John Morton, who was the head of ICE at the time, testified to Congress that he wanted to punish Cook County in Illinois, which includes President Obama’s home city of Chicago, by withholding money until local officials dropped their sanctuary policy.

“With regard to the annual request by Cook County to be reimbursed for the cost of detaining individuals who are here unlawfully and have committed crimes, obviously I find that position to be completely inconsistent with them not allowing us access to and removing those very same individuals,” Mr. Morton testified. “And my own position is going to be that if we do not have access to those individuals we will not be able to verify their request for the year.”

Immigrant rights activists rallied behind the sanctuary policies, arguing that having local police support immigration enforcement built a wall of distrust between immigrants and police.

Under pressure, Mr. Obama and his top lieutenants now say they oppose the idea of forcing cooperation by withholding money.

“I think that would be a huge setback in our ability to work with state and local law enforcement, and I would suspect they agree as well,” Homeland Security Secretary Jeh Johnson told Congress last week.

Mr. Johnson said he is making the rounds asking for cooperation and has had some success persuading recalcitrant communities to sign up for a new enforcement program that doesn’t deport as many illegal immigrants and focuses only on the most serious criminals.

The ask-nicely strategy has plenty of critics in Congress, who point out that Mr. Johnson tried to cajole San Francisco to drop its sanctuary policy, to no effect.

Julie Myers Woods, who was ICE director under President George W. Bush, said asking for help is a good step, but communities may need further pressure.

“It’s always better to get voluntary cooperation, but if that is not possible, part of the role of the federal government is to incentivize desired activity. A law removing law enforcement funding for communities that don’t cooperate could serve as a powerful incentive,” she told The Washington Times in an email.

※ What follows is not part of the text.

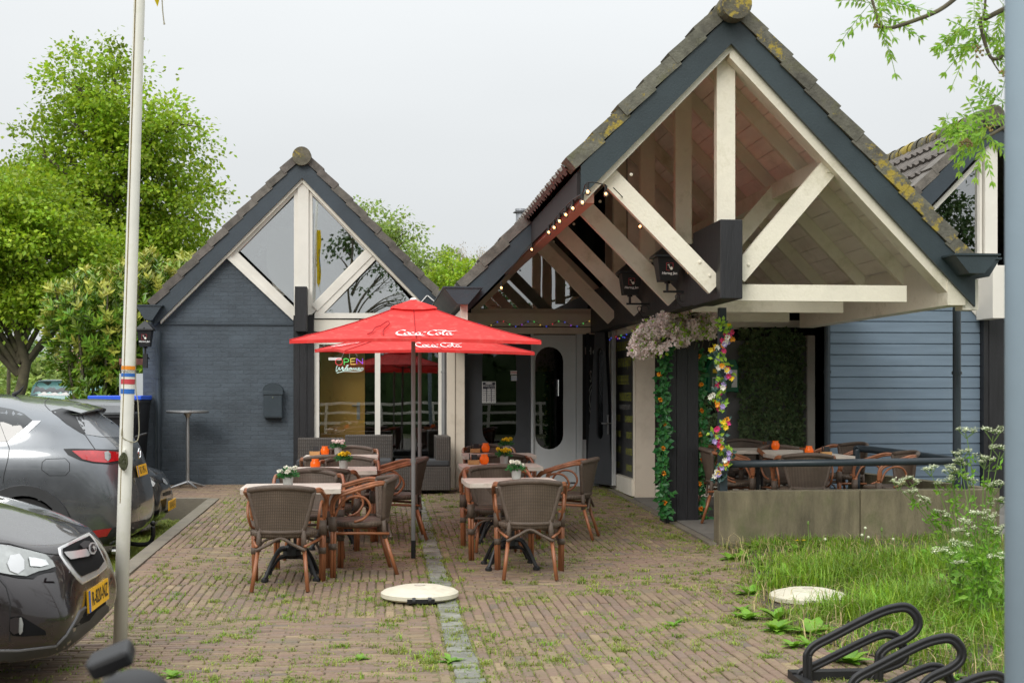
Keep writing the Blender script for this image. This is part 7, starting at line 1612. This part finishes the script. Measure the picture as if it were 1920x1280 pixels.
# cow parsley
def umbel(s, c, R_, n=12):
    for i in range(n):
        a = i*2.4; rr = R_*sqrt((i+.5)/n); q = c+Vector((rr*cos(a), rr*sin(a), -.25*rr*rr/R_+random.gauss(0, .003)))
        for k in range(5): s[0].leaf(q+rv(.005), Vector((random.gauss(0, 1), random.gauss(0, 1), .25)), Vector((0, 0, 1)), .013, .011, .1)
        s[1].tube([c+Vector((0, 0, -R_*.7)), q], .0011, 3, cap=False)
def parsley(base, tips, label):
    r = thing('cow_parsley', label, 'wildflower', base, 0, 'cow parsley plants at the verge'); A = MB(); Bm = MB(); C = MB(); B0 = Vector(base)
    for (t_, R_) in tips:
        t_ = Vector(t_)-B0; m_ = t_*.55+Vector((t_.x*-.12, 0, t_.z*.08)); c = catmull([Vector((0, 0, 0)), m_, t_-Vector((0, 0, R_*.7))], 6); Bm.tube(c, [.006-.00032*i for i in range(len(c))], 5)
        umbel((A, Bm), t_, R_*.62, 11)
        for k in range(4): a = k*1.6+random.random(); o_ = Vector((cos(a)*R_*1.1, sin(a)*R_*1.1, random.uniform(-.03, .02))); Bm.tube([t_-Vector((0, 0, R_*1.5)), t_+o_-Vector((0, 0, R_*.35))], .0022, 4, cap=False); umbel((A, Bm), t_+o_, R_*.45, 8)
        for k in range(3):
            q = c[int(len(c)*random.uniform(.25, .85))]
            for j in range(9): C.leaf(q+rv(.02), rv()+Vector((0, 0, .2)), rv(), random.uniform(.03, .06), .018)
    for j in range(140): q = Vector((random.gauss(0, .09), random.gauss(0, .09), random.uniform(.05, .5))); C.leaf(q, rv()+Vector((0, 0, .4)), rv(), random.uniform(.05, .1), .03)
    A.build('blossom', 'parsley_white', r); Bm.build('stem', 'stem_green', r); C.build('leaves', 'weed_leaf', r)
random.seed(81); Yp = 8.6
pb = P(1840, 1100, Yp); pb.z = .01
parsley(pb, [(P(1812, 803, Yp), .045), (P(1803, 845, Yp), .045), (P(1862, 805, Yp), .06), (P(1875, 835, Yp), .06), (P(1845, 855, Yp), .06), (P(1800, 860, Yp+.3), .03), (P(1865, 905, Yp), .055), (P(1871, 935, Yp), .05)], 'tallest cow parsley plant, its white umbels reaching above the handrail end')
parsley(Vector((pb.x-.07, pb.y-.2, .01)), [(P(1835, 960, Yp-.2), .05), (P(1812, 978, Yp-.2), .045), (P(1802, 992, Yp-.2), .04), (P(1858, 968, Yp-.2), .04), (P(1870, 990, Yp-.2), .035), (P(1802, 1015, Yp-.2), .06), (P(1768, 1030, Yp-.2), .05), (P(1865, 1042, Yp-.3), .05), (P(1800, 1052, Yp-.2), .04)], 'bushy cow parsley plant with the densest white umbels in front of the wall')
parsley(Vector((pb.x+.02, pb.y+.35, .01)), [(P(1766, 958, Yp+.3), .035), (P(1733, 932, Yp+.3), .04), (P(1708, 920, Yp+.3), .04), (P(1705, 893, Yp+.3), .05), (P(1684, 905, Yp+.3), .035), (P(1775, 898, Yp+.3), .055), (P(1745, 878, Yp+.3), .035), (P(1782, 875, Yp+.3), .04), (P(1786, 885, Yp+.3), .03), (P(1820, 898, Yp+.3), .035)], 'cow parsley plant whose long stems lean left across the concrete wall')
# ------------------------------------------------------------------ blossom and flower garlands
random.seed(91)
bg_ = thing('blossom_garland', 'hanging mass of pale pink artificial blossom between the lanterns and the black column', 'garland', (0, 0, 0)); A = MB(); B = MB(); C = MB()
Yg = 14.35
def blossom(mb, c, R_=.03, n=12):
    for k in range(n): d = rv(); mb.leaf(c+d.normalized()*R_*.25, d, rv(), R_*random.uniform(.8, 1.2), R_*.9, .25)
for i in range(560):
    u = 1185+random.random()*165; f = (u-1185)/165; top = 632-84*min(1, f*1.45)**.8 if u < 1300 else 560; bot = 668-55*max(0, f-.15) if u > 1215 else 668
    if u > 1320: top = 560+(1-(u-1320)/30)*0; bot = 640-(u-1320)*.6
    v = top+(bot-top)*random.random(); Yq = Yg+random.uniform(-.28, .22)
    p = P(u+random.gauss(0, 2), v, Yq)
    if random.random() < .72:
        for k in range(3): blossom(A, p+rv(.016), .03, 9)
    else:
        for k in range(5): B.leaf(p+rv(.02), rv()+Vector((0, 0, -.2)), rv(), .055, .03)
for i in range(5): p = P(1338+random.gauss(0, 8), 560+random.gauss(0, 5), 13.2); blossom(A, p, .035, 26)
for i in range(12):
    u = 1195+i*13; C.tube(catmull([P(u, 600, Yg), P(u-4, 630, Yg), P(u-10, 655, Yg)], 3), .004, 4)
C.tube(catmull([P(1345, 548, 13.6), P(1330, 575, 13.9), P(1290, 590, Yg), P(1230, 600, Yg), P(1190, 640, Yg)], 4), .008, 5)
A.build('blossoms', 'petal_pink', bg_); B.build('leaves', 'lime_leaf', bg_); C.build('twigs', 'bark', bg_)
def ivy_garland(label, path, Y, dense, seed, fl='petal_orange'):
    random.seed(seed); r = thing('ivy_garland', label, 'garland', (0, 0, 0), 0, 'ivy garlands on the black column'); A = MB(); B = MB(); C = MB(); c = catmull([P(u, v, Y) for u, v in path], 14)
    B.tube(c, .006, 4)
    for i, q in enumerate(c):
        for k in range(dense):
            p = q+Vector((random.gauss(0, .03), random.gauss(-.03, .02), random.gauss(0, .03))); A.leaf(p, Vector((random.gauss(0, 1), -.4, random.gauss(-.3, .8))), Vector((0, -1, .3))+rv(.4), random.uniform(.05, .09), random.uniform(.04, .065), .15)
        if i % 8 == 3:
            p = q+Vector((random.gauss(0, .02), -.07, 0))
            for k in range(20): d = rv(); C.leaf(p, d+Vector((0, -.6, 0)), rv(), .034, .032, .3)
    A.build('leaves', 'garland_leaf', r); B.build('vine', 'rope', r); C.build('blossoms', fl, r)
ivy_garland('dense ivy garland with orange flowers down the near side of the black column', [(1247, 640), (1240, 720), (1243, 800), (1240, 880), (1246, 965)], 14.42, 9, 92)
ivy_garland('thinner ivy garland with orange flowers down the far side of the black column', [(1308, 655), (1312, 740), (1314, 820), (1309, 900), (1318, 972)], 14.6, 5, 93)
random.seed(94); fg2 = thing('flower_garland', 'colourful garland of artificial flowers wound around the thin blue grey post', 'garland', (0, 0, 0)); ml = {'petal_magenta': MB(), 'petal_yellow': MB(), 'petal_violet': MB(), 'petal_orange': MB(), 'petal_white': MB(), 'lime_leaf': MB(), 'garland_teal': MB()}
for i in range(150):
    v = 605+295*i/150; u = 1354+10*sin(i*.16)+random.gauss(0, 6); 
    if 768 < v < 785: continue
    p = P(u, v, 12.72+random.uniform(-.06, .06)); k = random.choice(('petal_magenta', 'petal_magenta', 'petal_yellow', 'petal_violet', 'petal_orange', 'petal_white', 'lime_leaf', 'lime_leaf', 'garland_teal', 'garland_teal', 'garland_teal'))
    if 'leaf' in k or 'teal' in k:
        for j in range(6): ml[k].leaf(p+rv(.012), rv(), Vector((0, -1, 0))+rv(.4), .055, .035)
    else:
        for j in range(11): a = j*2*pi/7; ml[k].leaf(p+Vector((0, -.02, 0)), Vector((cos(a), -.35, sin(a)))+rv(.15), Vector((0, -1, 0)), .033, .026, .2)
for k, s in ml.items(): s.build({'lime_leaf': 'leaves', 'garland_teal': 'leaves'}.get(k, 'blossoms'), k, fg2)
# artificial ivy mats on the bay window
def ivy_mat(label, u0, u1, v0, v1, Y, n, seed):
    random.seed(seed); r = thing('ivy_mat', label, 'ivy mat', (0, 0, 0), 0, 'artificial ivy mats'); A = MB(); B = MB()
    for i in range(n):
        u = u0+(u1-u0)*random.random(); v = v0+(v1-v0)*random.random(); 
        if random.random() > .35+.65*fnoise(u*.06, v*.05): continue
        p = P(u, v, Y-random.uniform(0, .05)); 
        for k in range(3): A.leaf(p, Vector((random.gauss(0, .7), -.5, random.gauss(-.6, .5))), Vector((0, -1, .5))+rv(.4), random.uniform(.045, .07), random.uniform(.035, .05), .2)
    for k in range(8):
        a0 = u0+(u1-u0)*k/8; B.tube([P(a0, v1, Y-.01), P(min(u1, a0+60), v0+(v1-v0)*.5, Y-.01)], .004, 3); B.tube([P(a0, v0, Y-.008), P(min(u1, a0+60), v0+(v1-v0)*.5, Y-.008)], .004, 3)
    A.build('leaves', 'ivy_leaf', r); B.build('lattice', 'bark', r)
ivy_mat('large dark ivy mat hanging on the right half of the bay window', 1386, 1506, 615, 846, YB+.03, 2600, 95)
ivy_mat('narrow dark ivy mat between the black column and the garland post', 1310, 1347, 660, 900, YB+.03, 700, 96)
# ------------------------------------------------------------------ what the windows reflect, behind the viewer
random.seed(99); hb_ = shrub('hedge', 'dense hedge across the road, seen only as a reflection in the panes', 1, -16, -.1, [(-14+4*i, 0, 1.9, 2.6, .9, 2.3) for i in range(8)], 22000, .16, 'dark_leaf', 'dark_leaf', 98, .6, 'hedge')
cr = MB()
for i in range(15): cr.sphere((-15+2.2*i, 0, 1.5), 1.7, 12, 8, 1.25)
cr.v = [(x_, y_*.4, z_) for x_, y_, z_ in cr.v]; cr.build('inner_growth', 'dark_leaf', hb_, smooth=True)
for i, (x, h, w_) in enumerate(((-9, 8.5, 2.3), (-3.5, 6, 1.6), (4.2, 8.0, 2.0), (11, 10, 2.6))):
    tree('street_tree', ('broad', 'low', 'slender', 'tall')[i]+' tree across the road, only reflected in the glass', x, -19-i, 0, h, [(0, 0, h*.72, w_, w_, h*.22), (w_*.5, 0, h*.55, w_*.8, w_, h*.18), (-w_*.5, 0, h*.58, w_*.8, w_, h*.16)], 2200, .22, 'dark_leaf', 110+i, .16, h*.4, 'trees across the road', cl=.4)
tree('street_tree', 'airy tree across the road, only reflected in the left gable window', -1.2, -21, 0, 11, [(0, 0, 8.6, 1.6, 1.4, 1.6), (1.2, 0, 7.2, 1.2, 1.2, 1.2), (2.6, 0, 6.0, 1.4, 1, 1.0)], 900, .2, 'dark_leaf', 141, .12, 5, 'trees across the road', cl=.5)
tree('street_tree', 'spreading tree across the road, only reflected in the far gable window', 21.5, -20, 0, 13, [(0, 0, 9.0, 4.2, 2, 2.8), (1, 0, 6.5, 3, 2, 1.8)], 9000, .22, 'dark_leaf', 142, .25, 5, 'trees across the road', cl=.5)
fn = thing('railing_fence', 'white three bar fence across the road, only reflected in the glass', 'fence', (0, -11, 0)); 
for k in range(9): s = MB(); s.box(-8+2*k, -7.9+2*k, 0, .1, 0, 1.2); s.build('post', 'white_frame', fn)
for z in (.35, .75, 1.12): s = MB(); s.box(-8.2, 8.3, -.03, -.001, z, z+.1); s.build('bar', 'white_frame', fn)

Mr. Hunter’s bill would do just that by disqualifying sanctuary states, cities and counties from obtaining Community Oriented Policing Services grants, State Criminal Alien Assistance Program money and other Justice Department funding.

Democrats are likely to oppose the bill, arguing that local sanctuary policies aren’t the problem and that the solution is to legalize most illegal immigrants to free up authorities to target bad actors among the 11.5 million illegal immigrants estimated to be in the U.S.

“I support the sanctuary,” House Minority Leader Nancy Pelosi, a Democrat whose district is centered in San Francisco, told reporters last week while extending prayers and sympathy for the Steinle family.

On Monday, the U.S. Conference of Catholic Bishops, the U.S. Conference of Mayors and the National League of Cities each announced its opposition to punishing sanctuary jurisdictions.

“Shifting the federal responsibility of enforcing civil immigration law to state and local governments diverts critical resources from their law enforcement agencies, compromises public safety, and hinders local police department efforts to work with immigrant communities in preventing and solving crimes,” the mayoral and city groups said in a joint letter to members of Congress.

Many of the jurisdictions that have sanctuary policies say they are reacting to pressure from immigrant rights advocates who went to court and won a ruling that said local police could not hold illegal immigrants beyond the time they would otherwise be released just so immigration authorities could pick them up.

The Obama administration has accepted that policy and in a 2012 case specifically refused to defend its own detainers against a court challenge.

A top ICE official sent a letter to Congress last year saying the agency considers its requests to states and localities to be voluntary, freeing jurisdictions to adopt similar sanctuary policies.